I’d be aggressive there as well. I’d look at what is being used, of course, and purchase a great deal to support that. I’d also look at community analysis to see what interests and hobbies and activities needs support. There is always the ‘other point of view’ materials which must be taken with caution. The difficulty with selection is rarely getting things, of course. The difficulty is more often working with a restricted budget. In that regard, I’d also look for ways to improve our collection. In a small library I’d consider various ‘best seller leases’ – where I get several copies for a few months, after which I only own one or two copies. I’d ask various special interest groups within the community to provide (with constraints based on policy requirements) materials for the collection.

If I ran the library, I’d inherit the frustration of “young adults”. There is a pattern which has been true for several decades but which is getting worse. We have a LOT of children come to the library – they’re brought (or dropped off) by parents. As these children enter the puberty years, their attendance drops (a lot). They have other things to do with which the library is in competition. As these young adults start forming families of their own they start coming back. Unfortunately they’re not all coming back. Some are happier spending their limited free time with other activities. It’s pretty apparent to all library directors – to most librarians in general – that if we don’t reverse this trend we’re going to be less important to the community when it’s deciding where the money needs to go. Now we think we’re darned important but, well, what we think isn’t what everyone thinks. I’ve written on this several times in several subjects, but young adults is a critical point of emphasis. The fewer that leave the better. Of those that don’t leave, the more we show we’re of use, the more they’ll talk of those who have left for now and who might (we hope) return.

Young adults are not going to be impressed by our book collection. It’s a puzzle that must be solved, and if I ran a library it would be my puzzle with which to play. (Hopefully – and by my intentions definitely – with a well trained, imaginative, motivated staff.)

If I ran a library, I would have to be involved in the community. Yes, that includes going to things that ordinarily don’t interest me. The library is a community asset, and it’s a poor executive of such who remains ignorant of the interests and focuses of their community. Does this mean give to every cause and glad-hand and all that? No. But it means I’d better care enough to pay attention. I do pay attention, I do care, and I’m willing to pay that “price” for my library to do right by its community.

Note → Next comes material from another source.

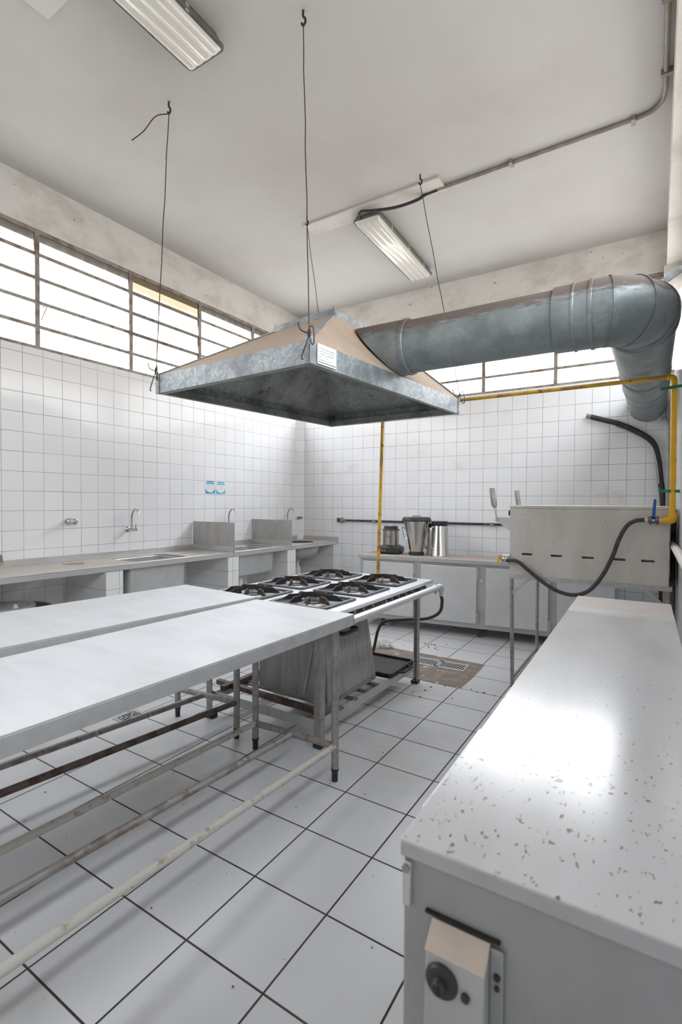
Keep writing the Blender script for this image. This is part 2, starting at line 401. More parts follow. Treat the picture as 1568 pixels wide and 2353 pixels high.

Along these lines I would expect to develop and run something of benefit to the community beyond the same old same old. In other words more than literacy and even computer literacy classes. Be it a festival or a special program, I would do something that was of interest to the community for which the library facility, staff and grounds are an ideal base. It would be a mistake to focus only on children or on young adults, but I think the same of focusing solely on adults as well. It could be subtle and quiet; a community art display. It could be raucous and fun; a dawn to dusk music festival. It needs to be something that fits the community, that the library can and will support effectively, that the community (at least a part of it) enjoys.

I’ll point out that some communities are stuffed with activities. In these cases it would be better for the library to be an active participant. On the other hand it’s been my impression that in such cases the library already IS an active participant – my task and pleasure would be to sustain and improve existing support.

If I ran the library, my goal would be that the community thought of the library as a critical service and participant. My goal would be to see that few would think the internet means there was no more need for a library – it would be obvious to most that we have things the internet cannot provide.